Mafia Definitive Edition Review

Mafia Definitive Edition is a throw-back, in a couple of ways.

The most obvious is the story, which takes place in the early-mid 1930s, that strange part of US history where drinking a beer was illegal but grabbing a soda laced with cocaine was fine. It really does a great job of transporting you back to those days, with characters slinging old-timey slang left & right, and old music and news snippets playing on radios.

But it’s a throw-back in terms of gameplay, too. We just don’t get many games like this any more. The game plays out as a series of missions, each telling a chunk of the overall (and very decent) story. To support the strong narrative the missions are all quite linear, and while there is a pretty large city for you to drive around in, it is ‘open world’ in only the most technical sense. There’s no reason to roam around other than for fun. There’re no character levels, no crafting. There are collectibles but those are just for Achievements/bragging rights; they don’t impact gameplay at all.
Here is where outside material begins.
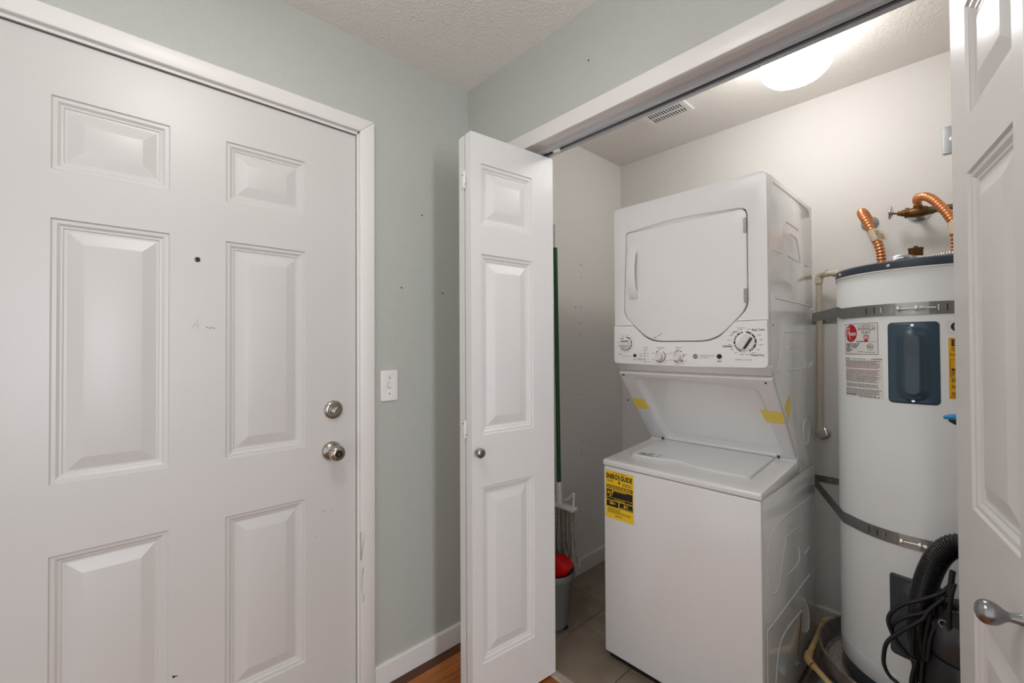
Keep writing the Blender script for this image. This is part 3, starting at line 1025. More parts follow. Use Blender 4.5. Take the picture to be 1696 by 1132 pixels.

There’s a lot of driving too, which I loved but might annoy others (it’s the 1930s, the cars aren’t very fast). Most missions start with you driving to the location and then after all the action you have to drive back home. It adds a certain cadence to the story and I enjoyed the driving but gamers who want all action all the time might feel frustrated. I went so far as to ‘roleplay’ my driving, trying to drive safely so as not to draw the attention of the cops on the way to or from a job. There are achievements that suggest that at times the cops will come after you for driving poorly but it never happened to me.

Driving around in Mafia
I loved driving these old cars around

As for the story, you play as Tommy Angelo (no customization available), who starts the game as a cabbie and gets involved with an organized crime family and rises through the ranks. Let’s be clear: you are playing a bad guy in this game. He has a little more of a conscience than some of his colleagues but he is still a very bad man. So keep that in mind.

I don’t usually do well playing a bad guy but for some reason I really enjoyed Mafia. Maybe it is just the era or something, or maybe Hollywood has de-sensitized me to being a bad guy in this kind of organized crime setting.

Overall I’d rate the actual gameplay somewhere around a 3 out of 5. It was fine, but not super special. It was the time period and the story that really hooked me. It also helped that it was pretty short. 10-15 hours or so. And that was enough. I was sated by the time it was done, and had no interest in replaying it or hunting Achievements.

This is the perfect kind of game to play on a subscription service (I played it via Playstation Plus Pass) or if you can get it for cheap as part of a bundle or something. Recommended as long as you like gangster stories.

One thought on “Mafia Definitive Edition Review

  1. I don’t usually do well playing a bad guy but for some reason I really enjoyed Mafia.

    I can never make myself do a bad playthough of a game when a) there is an option for a good playthrough, and b) it is my first time through the game.

    But take away either of those things, and I don’t mind. I can happily play through with anarchistic glee in a GTA-style game, and I would imagine (although I’ve not yet played it) the same would be true for the Mafia series too.

    But in something like Mass Effect or KoTOR, absolutely *must* do a ‘good’ play through first, and only on a subsequent playthrough can I let myself try out the ‘bad’ path.